Friday, April 13, 2007

Katrina after the fact

An optimist sees the glass as half full. A pessimist sees the glass as half empty. An engineer sees the glass as twice as big as it needs to be. I identify with the engineer.

As I mentioned in my last post, I spent the first week of April with a group of volunteers doing Katrina reconstruction work in Mississippi. What everyone says who has been there is true: You have to see the extent of the destruction for yourself, up close and personal. Books, magazines, television, film, radio–despite the excellent work that has been done in all those media–cannot convey Katrina’s power or the magnitude of what the storm wrought as convincingly as seeing it in person.

I try to keep this blog nonpolitical, and I don’t know enough facts to offer any new political insight into the response to Katrina anyway. One of the things I try to do here, though, is to look at problems in the world from the point of view that the language we use to describe a problem often influences the way we approach solving it. This is the working face at which the writer’s tools–words and syntax–can have a tangible effect in the real world. So if you’ll indulge me for a moment, I’d like to explore one aspect of the recovery effort in New Orleans and points east.

In addition to the time we spent in physical labor on people’s homes, our group also spent time touring and observing some of the worst-affected areas in New Orleans and directly on the coast of Mississippi. We spoke with long-time residents about how they had been personally affected and we listened to volunteer coordinators giving their analyses, too. The question in my mind since Katrina was why so many people wanted to return to and rebuild in a place that is so obviously impractical and dangerous. The answer I came to understand is that, quite simply, it is home.

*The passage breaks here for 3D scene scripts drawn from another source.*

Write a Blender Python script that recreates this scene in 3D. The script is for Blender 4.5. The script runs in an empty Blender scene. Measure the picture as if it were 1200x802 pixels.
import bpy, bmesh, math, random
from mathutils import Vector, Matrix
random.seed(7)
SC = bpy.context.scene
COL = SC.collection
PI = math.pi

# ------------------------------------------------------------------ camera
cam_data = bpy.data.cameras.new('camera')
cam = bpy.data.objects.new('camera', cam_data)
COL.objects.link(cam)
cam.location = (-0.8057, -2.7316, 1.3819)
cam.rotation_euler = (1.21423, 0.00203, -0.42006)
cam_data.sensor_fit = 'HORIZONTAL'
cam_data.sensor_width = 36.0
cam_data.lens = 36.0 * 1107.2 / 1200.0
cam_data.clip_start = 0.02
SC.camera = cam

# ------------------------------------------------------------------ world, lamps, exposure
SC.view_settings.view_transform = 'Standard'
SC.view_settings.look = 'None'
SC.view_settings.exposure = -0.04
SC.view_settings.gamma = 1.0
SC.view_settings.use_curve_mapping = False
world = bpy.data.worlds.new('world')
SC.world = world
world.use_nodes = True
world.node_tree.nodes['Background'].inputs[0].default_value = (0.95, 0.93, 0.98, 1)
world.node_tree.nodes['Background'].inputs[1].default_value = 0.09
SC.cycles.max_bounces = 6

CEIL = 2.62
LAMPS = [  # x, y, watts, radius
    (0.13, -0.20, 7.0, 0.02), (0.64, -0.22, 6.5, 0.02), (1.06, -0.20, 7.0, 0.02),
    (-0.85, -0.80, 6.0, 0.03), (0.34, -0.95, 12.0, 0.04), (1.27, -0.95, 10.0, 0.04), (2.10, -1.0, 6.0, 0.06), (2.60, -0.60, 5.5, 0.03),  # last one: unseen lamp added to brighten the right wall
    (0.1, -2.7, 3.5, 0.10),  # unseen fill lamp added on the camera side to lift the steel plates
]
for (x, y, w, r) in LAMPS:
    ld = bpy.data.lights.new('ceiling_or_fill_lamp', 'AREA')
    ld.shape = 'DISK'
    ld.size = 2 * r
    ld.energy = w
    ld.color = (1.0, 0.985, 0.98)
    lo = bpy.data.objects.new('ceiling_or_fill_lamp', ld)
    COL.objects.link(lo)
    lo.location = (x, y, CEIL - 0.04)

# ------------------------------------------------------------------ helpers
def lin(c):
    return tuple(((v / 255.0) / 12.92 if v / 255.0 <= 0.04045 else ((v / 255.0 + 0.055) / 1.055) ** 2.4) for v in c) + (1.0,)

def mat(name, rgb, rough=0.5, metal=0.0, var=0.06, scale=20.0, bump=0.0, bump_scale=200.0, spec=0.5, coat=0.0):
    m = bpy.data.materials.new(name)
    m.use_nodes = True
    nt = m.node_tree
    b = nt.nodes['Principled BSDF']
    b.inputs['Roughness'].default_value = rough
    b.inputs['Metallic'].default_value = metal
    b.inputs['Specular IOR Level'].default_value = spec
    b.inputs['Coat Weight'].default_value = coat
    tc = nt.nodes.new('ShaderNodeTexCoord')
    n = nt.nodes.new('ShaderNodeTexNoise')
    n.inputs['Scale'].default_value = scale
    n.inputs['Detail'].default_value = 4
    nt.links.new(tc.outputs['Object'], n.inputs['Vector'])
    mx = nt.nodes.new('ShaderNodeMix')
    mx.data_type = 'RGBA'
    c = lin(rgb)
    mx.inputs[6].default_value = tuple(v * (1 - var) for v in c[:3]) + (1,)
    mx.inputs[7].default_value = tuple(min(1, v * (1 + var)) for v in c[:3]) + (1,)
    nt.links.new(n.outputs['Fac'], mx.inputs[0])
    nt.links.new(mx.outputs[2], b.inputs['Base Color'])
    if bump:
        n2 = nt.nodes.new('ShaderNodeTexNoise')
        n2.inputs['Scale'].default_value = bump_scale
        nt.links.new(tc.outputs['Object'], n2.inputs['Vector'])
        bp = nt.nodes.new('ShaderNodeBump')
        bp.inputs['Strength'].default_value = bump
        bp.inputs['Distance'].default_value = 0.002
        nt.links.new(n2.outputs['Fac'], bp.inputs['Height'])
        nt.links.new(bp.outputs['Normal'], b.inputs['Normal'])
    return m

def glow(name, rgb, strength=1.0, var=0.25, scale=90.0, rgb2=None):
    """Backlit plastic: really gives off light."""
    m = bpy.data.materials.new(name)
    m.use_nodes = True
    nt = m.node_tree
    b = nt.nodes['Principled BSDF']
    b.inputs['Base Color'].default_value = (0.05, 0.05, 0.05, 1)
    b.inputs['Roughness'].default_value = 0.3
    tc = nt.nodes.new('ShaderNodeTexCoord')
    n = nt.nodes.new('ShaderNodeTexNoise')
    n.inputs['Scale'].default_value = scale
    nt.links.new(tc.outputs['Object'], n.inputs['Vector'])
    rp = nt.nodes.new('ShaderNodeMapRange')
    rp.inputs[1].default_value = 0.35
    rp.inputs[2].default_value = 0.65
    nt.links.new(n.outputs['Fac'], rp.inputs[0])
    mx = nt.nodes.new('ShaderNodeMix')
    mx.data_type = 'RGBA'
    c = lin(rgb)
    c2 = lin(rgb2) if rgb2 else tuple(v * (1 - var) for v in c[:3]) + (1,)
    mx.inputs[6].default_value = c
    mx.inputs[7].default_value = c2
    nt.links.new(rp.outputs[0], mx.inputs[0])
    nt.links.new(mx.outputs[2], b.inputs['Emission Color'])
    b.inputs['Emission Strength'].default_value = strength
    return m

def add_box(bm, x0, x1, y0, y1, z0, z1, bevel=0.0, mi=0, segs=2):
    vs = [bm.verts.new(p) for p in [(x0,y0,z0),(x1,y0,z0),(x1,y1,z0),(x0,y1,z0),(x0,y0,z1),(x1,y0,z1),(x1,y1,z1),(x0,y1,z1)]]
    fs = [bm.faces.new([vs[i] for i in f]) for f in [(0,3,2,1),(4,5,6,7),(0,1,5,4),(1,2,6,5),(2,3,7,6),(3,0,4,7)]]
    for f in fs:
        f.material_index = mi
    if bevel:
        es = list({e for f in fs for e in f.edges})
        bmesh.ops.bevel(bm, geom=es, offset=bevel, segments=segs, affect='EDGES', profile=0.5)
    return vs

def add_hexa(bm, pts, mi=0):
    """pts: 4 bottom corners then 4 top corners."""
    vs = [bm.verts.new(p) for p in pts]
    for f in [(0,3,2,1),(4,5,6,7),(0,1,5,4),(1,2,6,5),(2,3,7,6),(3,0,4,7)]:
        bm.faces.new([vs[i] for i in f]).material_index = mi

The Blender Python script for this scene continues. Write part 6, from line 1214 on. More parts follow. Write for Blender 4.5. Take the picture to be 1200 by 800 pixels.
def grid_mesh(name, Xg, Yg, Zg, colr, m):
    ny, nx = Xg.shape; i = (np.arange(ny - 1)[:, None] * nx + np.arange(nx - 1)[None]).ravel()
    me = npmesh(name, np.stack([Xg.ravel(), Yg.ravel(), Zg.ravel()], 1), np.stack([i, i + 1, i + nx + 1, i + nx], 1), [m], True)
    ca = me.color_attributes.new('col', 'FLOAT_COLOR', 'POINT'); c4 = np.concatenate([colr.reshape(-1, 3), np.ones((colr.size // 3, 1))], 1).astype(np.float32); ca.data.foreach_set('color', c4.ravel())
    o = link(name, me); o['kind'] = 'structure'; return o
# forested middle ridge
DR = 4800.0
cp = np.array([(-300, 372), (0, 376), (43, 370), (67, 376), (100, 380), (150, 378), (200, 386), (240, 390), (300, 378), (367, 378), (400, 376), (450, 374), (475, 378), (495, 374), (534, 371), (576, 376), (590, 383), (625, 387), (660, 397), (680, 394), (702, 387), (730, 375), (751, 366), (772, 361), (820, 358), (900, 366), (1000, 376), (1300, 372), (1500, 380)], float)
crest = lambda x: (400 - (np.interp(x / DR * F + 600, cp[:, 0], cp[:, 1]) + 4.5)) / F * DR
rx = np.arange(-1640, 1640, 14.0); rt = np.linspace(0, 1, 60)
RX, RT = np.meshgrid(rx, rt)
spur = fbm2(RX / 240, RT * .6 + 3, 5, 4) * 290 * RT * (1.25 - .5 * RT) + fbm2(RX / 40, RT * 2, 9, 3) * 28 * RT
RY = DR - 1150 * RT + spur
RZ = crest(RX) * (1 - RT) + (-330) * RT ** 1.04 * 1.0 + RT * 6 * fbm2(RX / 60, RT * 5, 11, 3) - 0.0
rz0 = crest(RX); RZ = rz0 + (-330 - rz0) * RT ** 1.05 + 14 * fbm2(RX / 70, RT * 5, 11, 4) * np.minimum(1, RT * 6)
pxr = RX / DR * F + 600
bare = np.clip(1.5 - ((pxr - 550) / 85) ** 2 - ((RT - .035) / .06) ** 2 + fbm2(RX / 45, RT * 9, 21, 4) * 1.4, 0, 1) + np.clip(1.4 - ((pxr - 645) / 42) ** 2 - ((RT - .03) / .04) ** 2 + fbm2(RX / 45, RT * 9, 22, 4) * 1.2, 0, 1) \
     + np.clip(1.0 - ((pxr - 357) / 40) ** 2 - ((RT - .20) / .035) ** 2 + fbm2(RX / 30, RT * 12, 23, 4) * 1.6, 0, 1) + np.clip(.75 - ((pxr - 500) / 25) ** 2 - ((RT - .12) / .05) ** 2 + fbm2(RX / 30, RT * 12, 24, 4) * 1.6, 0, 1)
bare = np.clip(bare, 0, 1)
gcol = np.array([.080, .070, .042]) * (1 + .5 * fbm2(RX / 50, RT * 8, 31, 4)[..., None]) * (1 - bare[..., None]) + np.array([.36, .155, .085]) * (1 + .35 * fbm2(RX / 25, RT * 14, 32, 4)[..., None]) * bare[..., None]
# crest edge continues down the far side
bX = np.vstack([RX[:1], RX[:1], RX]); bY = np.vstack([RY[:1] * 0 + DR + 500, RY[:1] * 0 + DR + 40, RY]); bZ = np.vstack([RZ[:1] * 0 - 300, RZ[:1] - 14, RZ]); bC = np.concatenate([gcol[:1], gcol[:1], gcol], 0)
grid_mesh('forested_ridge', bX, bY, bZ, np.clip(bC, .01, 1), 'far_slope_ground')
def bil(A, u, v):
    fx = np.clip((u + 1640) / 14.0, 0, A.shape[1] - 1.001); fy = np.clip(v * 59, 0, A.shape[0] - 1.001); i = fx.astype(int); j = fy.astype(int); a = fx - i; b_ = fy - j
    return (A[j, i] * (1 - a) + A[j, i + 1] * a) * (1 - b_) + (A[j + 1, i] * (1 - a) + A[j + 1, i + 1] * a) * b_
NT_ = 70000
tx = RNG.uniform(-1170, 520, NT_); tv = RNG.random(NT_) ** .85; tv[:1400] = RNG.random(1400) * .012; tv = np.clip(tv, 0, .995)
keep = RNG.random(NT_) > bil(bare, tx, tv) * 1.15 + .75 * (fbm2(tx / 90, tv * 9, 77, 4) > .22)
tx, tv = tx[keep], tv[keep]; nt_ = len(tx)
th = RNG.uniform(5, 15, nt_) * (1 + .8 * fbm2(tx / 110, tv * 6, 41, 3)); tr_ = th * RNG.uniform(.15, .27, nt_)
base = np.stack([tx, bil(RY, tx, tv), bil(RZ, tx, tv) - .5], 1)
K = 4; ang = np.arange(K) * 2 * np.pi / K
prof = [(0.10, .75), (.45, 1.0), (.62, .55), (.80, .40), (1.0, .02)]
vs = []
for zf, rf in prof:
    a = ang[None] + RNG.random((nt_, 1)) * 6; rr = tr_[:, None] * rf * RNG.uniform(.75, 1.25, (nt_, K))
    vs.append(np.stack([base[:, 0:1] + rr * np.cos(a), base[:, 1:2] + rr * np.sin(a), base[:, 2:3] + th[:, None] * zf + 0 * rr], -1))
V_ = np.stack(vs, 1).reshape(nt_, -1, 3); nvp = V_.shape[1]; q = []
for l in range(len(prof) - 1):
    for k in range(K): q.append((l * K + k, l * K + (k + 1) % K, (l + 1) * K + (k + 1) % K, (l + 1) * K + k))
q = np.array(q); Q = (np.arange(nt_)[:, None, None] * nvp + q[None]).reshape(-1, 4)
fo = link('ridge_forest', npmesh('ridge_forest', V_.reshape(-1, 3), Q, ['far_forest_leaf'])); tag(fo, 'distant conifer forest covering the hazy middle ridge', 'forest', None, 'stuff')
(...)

People there, like long-time residents anywhere, cherish their neighbors, their families, their dead. Moving hundreds or thousands of miles away just because that’s the practical thing to do is out of the question for people who are emotionally attached to the memories of a place, the personal connections with their community, their own family histories.

Okay, I can understand that. They want to continue to live there and we, as a nation, owe them a chance to do that. And so they struggle with the bureaucracies and the insurance companies in an effort to be made whole in their homes again.

As we drove in our vans along Interstate 10 in New Orleans on our trips to and from Kiln, Mississippi, we passed through one large area where block after block of houses sat empty, most of them boarded up or else abandoned, the blue tarps on their roofs long since tattered by sun and wind, with a house here and there showing signs of reconstruction. Whole shopping malls had been cleared to their concrete pads. Here and there we’d see a new mall risen from the dust. And there were two new, decent-size, fairly attractive condo developments, too, that developers had thrown up quickly.

It was the contrast between the many square miles of devastated houses–unimpressive, small, one-story brick houses on tiny lots–and the two blocks of condos that prompted a thought. “You can’t always get what you want, but if you try sometime, you might find you get what you need.”

I do get that, in terms of family history, struggling against racism and climbing just far enough out of poverty to finally say that this plot of land and the house sitting on it are ours at last creates a powerful totem that nobody would want to desecrate or abandon. At the same time, it is obvious when you are there that replacing all those tens of thousands of individual houses on their lots, brick by brick, stick by stick, will take decades even if the money starts to flow today.

So here’s my challenge to the people who lost their homes: What’s more important to you–returning to your community, your people, your life (sooner) or being made whole in your specific house on your specific lot (later)? Faced with the problem, not of your making to be sure, that putting you back on your lot with a raised, storm-resistant (hence more expensive) house is going to take more resources than are likely to become available; that stick-built, detached, single-family houses covering a flood plain are not something we should have built in the first place; that, as Admiral Rickover said, “the best is the enemy of the good”; would you consider supporting a different plan, one that envisions large construction companies with skilled crews erecting condominium complexes quickly; swapping your insurance claim and reconstruction money for a unit in one of them, and making do in that less-than-ideal housing (we have to assume these will be cheaply built condos that won’t last forever); and getting on with the process of rebuilding a life in New Orleans for now, with the goal of owning your own house later?

That’s not a solution I’ve heard discussed. I’ve heard only about, on one hand, people in limbo, waiting for the money to rebuild their homes on their own lots; and, on the other hand, urban visionaries debating grand master plans. I haven’t heard anyone asking the question, How do we get people housed adequately and as soon as possible? I think it’s time to frame the question that way. It isn’t a perfect solution, and nobody is going to be thrilled with the results. But it’s better than no solution at all, which is where we are now, despite the many thousands of volunteers who pitch in every month to push the rebuilding process forward.